Here is an idea but it depends on your business model being compatible.
If you do not have a rock-solid network connection, you will almost certainly corrupt an Access app having a FE remotely connected to the BE by anything other than hard Ethernet or other long-haul network wiring.
However, if you can handle a model where you can build orders and take data on a local version and then build transactions to send to a central system, and if you can handle the idea that you would be working with point-in-time snapshots, you might be able to essentially "roll your own" form of synchronization.
You would have the "field" app that is a local Access DB, maybe even monolithic rather than split. You set it up so that your company info can be imported via some type of file, perhaps a spreadsheet. You have a routine in the FE that does this import in a way that it REPLACES rather than updates your local copy of the corporate data, which has to remain as an authoritative copy of everything EXCEPT what the sales reps do.
You also have a corporate app that remembers what the sales staff tell it in a way I will describe later. This corporate app has to be zealously protected because if it ever goes bad, the backbone of this idea falls apart. This corporate app has to have a way to export data that will be needed by the sales staff, in a format that can be downloaded as a distinct file, call it the "sync" file. The corporate app must build the "sync" file in time for the sales reps who need it.
So... the sales rep remotely connects to the corporate system to download the "sync" file. You download this file using Windows File Sharing methods or FTP methods. FTP is good because that protocol was designed for remote connections of uncertain stability (but it is only good for whole file transfer, so Access can't use it.) It allows for requerying and retransmitting data buffers after an error - but more importantly, it also knows when the transfer didn't work.
The sales rep takes the downloaded file and syncs it with his field app. Now he visits his customers and does whatever he can do with that snapshot. But it's local and should be highly reliable.
Later, he has done whatever needs to be done, returns to the hotel, and triggers a function to export any transactions that need to be sent to corporate offices. Again, he connects and uploads the files.
Now either by automation or through some sort of sales assistant clerk at HQ, the field transaction file gets processed.

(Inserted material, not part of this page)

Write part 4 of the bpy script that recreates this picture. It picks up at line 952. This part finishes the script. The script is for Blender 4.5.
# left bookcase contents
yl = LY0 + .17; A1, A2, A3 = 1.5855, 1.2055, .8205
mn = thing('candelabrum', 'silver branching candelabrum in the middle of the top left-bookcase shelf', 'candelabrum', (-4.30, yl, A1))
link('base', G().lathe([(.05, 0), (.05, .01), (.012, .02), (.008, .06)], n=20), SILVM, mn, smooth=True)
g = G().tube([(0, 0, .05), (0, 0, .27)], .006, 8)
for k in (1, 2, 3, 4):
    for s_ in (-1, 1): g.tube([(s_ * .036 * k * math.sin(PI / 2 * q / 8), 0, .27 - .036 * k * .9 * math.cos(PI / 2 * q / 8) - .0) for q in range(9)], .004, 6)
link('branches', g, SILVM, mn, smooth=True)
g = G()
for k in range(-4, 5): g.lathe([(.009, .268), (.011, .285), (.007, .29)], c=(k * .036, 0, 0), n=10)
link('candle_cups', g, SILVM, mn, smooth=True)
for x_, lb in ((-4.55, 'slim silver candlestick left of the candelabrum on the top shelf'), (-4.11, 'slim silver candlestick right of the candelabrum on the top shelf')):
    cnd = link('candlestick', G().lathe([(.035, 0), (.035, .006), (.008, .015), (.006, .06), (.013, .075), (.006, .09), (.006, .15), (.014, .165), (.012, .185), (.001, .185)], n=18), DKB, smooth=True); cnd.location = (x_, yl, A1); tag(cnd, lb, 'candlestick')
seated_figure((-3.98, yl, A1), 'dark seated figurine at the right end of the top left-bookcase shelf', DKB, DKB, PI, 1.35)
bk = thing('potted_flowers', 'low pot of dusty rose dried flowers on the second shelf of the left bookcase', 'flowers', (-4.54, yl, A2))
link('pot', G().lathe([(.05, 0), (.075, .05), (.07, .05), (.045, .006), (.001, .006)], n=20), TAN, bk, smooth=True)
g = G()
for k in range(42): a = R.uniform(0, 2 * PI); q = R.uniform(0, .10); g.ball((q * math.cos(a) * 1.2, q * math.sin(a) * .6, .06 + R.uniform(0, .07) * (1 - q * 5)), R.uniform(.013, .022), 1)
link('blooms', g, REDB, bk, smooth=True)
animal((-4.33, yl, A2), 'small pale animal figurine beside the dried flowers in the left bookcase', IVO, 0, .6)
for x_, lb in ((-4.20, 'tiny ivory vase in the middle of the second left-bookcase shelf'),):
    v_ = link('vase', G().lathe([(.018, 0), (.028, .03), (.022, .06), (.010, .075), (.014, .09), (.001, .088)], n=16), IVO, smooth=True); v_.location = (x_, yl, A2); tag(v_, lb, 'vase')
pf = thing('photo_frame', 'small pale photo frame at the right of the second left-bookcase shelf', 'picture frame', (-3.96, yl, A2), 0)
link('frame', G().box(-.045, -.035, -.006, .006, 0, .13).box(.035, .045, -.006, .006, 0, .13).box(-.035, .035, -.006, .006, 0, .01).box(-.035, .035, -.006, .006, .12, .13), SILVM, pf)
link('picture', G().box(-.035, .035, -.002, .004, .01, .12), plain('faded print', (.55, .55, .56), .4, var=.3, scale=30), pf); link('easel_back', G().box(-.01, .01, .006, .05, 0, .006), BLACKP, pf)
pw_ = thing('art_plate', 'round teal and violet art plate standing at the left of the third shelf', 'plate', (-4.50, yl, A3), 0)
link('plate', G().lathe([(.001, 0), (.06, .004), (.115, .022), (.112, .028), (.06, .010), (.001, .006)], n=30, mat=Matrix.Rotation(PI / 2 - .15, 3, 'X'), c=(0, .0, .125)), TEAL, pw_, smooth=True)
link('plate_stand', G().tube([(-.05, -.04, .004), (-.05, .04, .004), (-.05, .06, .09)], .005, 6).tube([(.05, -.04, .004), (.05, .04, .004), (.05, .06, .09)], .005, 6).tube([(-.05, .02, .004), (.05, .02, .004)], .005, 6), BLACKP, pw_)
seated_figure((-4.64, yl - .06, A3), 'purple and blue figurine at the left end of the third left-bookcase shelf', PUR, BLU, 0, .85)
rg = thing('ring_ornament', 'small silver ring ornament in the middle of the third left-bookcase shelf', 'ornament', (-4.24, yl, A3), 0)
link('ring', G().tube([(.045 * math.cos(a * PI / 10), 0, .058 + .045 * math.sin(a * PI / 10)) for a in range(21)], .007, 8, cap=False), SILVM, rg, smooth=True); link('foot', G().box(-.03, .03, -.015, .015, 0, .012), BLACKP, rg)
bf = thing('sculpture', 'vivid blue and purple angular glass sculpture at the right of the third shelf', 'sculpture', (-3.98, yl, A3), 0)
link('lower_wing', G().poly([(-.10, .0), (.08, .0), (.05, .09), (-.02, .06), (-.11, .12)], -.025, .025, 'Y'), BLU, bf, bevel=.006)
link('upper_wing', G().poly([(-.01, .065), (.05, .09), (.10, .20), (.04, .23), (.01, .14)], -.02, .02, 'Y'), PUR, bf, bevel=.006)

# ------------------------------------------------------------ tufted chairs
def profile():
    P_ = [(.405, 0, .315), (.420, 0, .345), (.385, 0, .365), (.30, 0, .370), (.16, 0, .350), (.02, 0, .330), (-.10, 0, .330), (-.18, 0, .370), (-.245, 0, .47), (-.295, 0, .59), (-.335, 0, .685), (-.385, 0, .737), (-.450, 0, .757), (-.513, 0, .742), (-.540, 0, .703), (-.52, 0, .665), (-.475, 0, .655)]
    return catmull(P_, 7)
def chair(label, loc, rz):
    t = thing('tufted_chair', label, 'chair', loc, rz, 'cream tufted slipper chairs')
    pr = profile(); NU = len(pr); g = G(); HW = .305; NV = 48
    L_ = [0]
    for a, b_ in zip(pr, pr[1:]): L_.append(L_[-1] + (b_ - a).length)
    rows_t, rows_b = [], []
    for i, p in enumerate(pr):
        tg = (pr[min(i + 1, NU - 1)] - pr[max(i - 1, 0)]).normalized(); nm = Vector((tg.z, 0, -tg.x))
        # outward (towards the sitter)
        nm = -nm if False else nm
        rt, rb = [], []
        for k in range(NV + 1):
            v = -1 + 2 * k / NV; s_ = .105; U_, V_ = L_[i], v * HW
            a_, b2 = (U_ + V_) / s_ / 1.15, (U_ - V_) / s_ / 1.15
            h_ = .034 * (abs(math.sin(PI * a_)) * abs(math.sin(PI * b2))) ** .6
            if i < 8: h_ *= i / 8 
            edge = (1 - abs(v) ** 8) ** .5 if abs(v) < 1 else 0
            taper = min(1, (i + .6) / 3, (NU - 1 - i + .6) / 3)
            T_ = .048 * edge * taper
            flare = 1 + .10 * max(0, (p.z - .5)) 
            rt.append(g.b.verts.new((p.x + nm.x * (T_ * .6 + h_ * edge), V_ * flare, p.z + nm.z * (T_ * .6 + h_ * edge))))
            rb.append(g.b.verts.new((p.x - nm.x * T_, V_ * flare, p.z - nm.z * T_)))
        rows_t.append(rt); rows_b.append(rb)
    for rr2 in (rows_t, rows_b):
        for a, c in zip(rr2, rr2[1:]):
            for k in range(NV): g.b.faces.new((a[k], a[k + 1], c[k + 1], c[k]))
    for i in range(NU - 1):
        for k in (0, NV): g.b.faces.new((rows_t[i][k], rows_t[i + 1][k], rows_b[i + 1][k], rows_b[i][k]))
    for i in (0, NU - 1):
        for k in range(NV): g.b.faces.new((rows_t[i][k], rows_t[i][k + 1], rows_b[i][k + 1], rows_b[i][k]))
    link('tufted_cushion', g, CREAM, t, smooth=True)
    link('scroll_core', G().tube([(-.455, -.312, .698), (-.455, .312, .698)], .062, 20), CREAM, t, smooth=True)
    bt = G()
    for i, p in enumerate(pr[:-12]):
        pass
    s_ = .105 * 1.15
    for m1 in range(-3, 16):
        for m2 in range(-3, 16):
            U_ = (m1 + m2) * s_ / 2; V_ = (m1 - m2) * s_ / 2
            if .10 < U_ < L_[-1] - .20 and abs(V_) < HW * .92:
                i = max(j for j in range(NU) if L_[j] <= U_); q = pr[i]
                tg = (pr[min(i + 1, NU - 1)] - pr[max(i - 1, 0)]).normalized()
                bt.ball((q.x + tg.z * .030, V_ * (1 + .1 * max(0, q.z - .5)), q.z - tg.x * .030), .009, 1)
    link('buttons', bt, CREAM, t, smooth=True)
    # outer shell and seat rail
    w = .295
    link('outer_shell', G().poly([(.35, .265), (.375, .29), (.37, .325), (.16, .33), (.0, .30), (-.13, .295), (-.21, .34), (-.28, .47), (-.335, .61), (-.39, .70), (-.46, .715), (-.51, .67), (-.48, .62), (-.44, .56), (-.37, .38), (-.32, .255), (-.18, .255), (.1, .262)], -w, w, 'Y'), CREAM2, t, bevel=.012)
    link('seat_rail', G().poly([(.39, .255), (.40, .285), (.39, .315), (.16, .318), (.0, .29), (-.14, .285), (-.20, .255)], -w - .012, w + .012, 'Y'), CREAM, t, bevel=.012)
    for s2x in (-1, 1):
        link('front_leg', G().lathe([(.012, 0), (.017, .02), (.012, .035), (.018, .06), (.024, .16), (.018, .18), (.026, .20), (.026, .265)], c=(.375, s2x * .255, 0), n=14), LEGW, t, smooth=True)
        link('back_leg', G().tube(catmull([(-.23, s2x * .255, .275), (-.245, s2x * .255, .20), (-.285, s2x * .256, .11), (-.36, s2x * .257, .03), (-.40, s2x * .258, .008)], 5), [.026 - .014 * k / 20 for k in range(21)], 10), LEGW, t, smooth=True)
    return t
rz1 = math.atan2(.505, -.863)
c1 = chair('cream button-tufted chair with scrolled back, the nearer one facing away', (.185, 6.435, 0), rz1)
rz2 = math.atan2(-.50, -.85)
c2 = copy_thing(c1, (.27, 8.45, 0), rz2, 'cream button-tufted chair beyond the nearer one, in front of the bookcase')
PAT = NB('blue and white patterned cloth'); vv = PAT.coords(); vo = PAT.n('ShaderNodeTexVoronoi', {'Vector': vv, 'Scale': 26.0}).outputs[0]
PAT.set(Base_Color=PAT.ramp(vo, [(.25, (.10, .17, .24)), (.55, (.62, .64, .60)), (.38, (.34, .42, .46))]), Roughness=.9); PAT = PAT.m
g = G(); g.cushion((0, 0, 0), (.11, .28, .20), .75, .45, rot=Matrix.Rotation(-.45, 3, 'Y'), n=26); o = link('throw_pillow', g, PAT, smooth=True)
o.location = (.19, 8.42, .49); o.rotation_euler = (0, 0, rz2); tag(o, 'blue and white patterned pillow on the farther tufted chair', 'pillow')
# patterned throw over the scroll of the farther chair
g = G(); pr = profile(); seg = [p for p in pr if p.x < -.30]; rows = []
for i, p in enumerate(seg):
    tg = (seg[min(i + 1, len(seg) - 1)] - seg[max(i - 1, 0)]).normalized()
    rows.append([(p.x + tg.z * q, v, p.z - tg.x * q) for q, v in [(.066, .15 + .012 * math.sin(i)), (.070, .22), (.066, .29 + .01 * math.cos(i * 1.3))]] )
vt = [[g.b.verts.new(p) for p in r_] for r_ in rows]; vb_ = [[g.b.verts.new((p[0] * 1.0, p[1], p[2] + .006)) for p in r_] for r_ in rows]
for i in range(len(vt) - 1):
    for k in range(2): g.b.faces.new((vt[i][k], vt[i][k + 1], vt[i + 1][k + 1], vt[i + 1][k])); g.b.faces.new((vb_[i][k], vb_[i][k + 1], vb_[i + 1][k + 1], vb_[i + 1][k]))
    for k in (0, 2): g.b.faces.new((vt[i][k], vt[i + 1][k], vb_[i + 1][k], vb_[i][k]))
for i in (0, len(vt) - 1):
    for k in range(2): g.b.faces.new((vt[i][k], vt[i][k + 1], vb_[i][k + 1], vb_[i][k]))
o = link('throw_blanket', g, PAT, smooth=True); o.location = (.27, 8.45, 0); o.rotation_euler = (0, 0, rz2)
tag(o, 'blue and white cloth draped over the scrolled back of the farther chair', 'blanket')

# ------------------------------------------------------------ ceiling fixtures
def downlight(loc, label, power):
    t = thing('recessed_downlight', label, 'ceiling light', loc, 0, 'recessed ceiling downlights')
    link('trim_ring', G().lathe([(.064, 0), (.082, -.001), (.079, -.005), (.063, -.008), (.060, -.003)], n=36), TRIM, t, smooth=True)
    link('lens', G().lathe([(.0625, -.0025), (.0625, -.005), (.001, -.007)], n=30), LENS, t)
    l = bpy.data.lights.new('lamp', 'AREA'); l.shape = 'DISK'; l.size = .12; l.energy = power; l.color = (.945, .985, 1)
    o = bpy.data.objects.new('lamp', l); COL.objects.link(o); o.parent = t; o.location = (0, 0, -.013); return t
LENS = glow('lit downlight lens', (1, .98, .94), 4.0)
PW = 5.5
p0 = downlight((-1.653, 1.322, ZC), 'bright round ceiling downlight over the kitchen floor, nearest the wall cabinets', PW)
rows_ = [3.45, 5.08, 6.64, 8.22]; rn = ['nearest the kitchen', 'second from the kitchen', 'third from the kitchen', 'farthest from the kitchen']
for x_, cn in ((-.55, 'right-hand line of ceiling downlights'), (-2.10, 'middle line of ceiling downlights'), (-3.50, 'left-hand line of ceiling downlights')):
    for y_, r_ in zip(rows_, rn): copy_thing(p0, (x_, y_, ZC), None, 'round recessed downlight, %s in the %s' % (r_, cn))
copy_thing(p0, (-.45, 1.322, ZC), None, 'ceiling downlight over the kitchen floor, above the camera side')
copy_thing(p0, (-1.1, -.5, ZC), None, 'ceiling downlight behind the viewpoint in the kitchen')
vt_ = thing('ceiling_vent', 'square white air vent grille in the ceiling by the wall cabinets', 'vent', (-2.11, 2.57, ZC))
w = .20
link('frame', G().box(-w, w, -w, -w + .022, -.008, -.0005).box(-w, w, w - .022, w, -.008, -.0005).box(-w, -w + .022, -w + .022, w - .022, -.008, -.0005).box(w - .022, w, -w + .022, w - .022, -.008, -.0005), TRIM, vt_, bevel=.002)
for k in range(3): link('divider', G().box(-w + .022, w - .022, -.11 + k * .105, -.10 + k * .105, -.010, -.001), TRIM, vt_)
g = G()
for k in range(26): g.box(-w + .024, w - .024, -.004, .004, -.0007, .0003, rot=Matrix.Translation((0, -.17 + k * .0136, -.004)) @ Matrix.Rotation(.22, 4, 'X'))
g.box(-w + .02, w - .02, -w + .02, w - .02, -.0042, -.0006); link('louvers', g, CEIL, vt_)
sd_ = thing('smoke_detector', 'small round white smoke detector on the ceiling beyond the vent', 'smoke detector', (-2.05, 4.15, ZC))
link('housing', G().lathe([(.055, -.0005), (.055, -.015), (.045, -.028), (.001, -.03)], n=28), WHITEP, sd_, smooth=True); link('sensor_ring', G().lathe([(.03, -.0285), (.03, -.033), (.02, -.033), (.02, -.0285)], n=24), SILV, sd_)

At this point, you have your order data and the sales person made those orders with the best possible info at the time.
The critical parts are the file exchanges and those can be retried until they are good. This does, however, mean that your sales people will be working with NEAR real-time data, not actual real-time data. If your sales model can handle this, you can implement what I said fairly easily with import and export functions and a few update or append queries.
If you cannot handle near-real-time data, there is no current solution that stays within Access 100%, though if Citrix is possible, it comes close. Even Citrix can have a loss of connection and at that point you run the risk of locking up the central database app anyway. However, Citrix is LESS likely to lead to corruption, particularly if you have it set up to allow session reconnection. Note, however, that most IT guys will tell you "Not only NO, but HELL NO" on session reconnection (the ability to reconnect to a disconnected session).
That's the only way I can see to do this and stay within Access.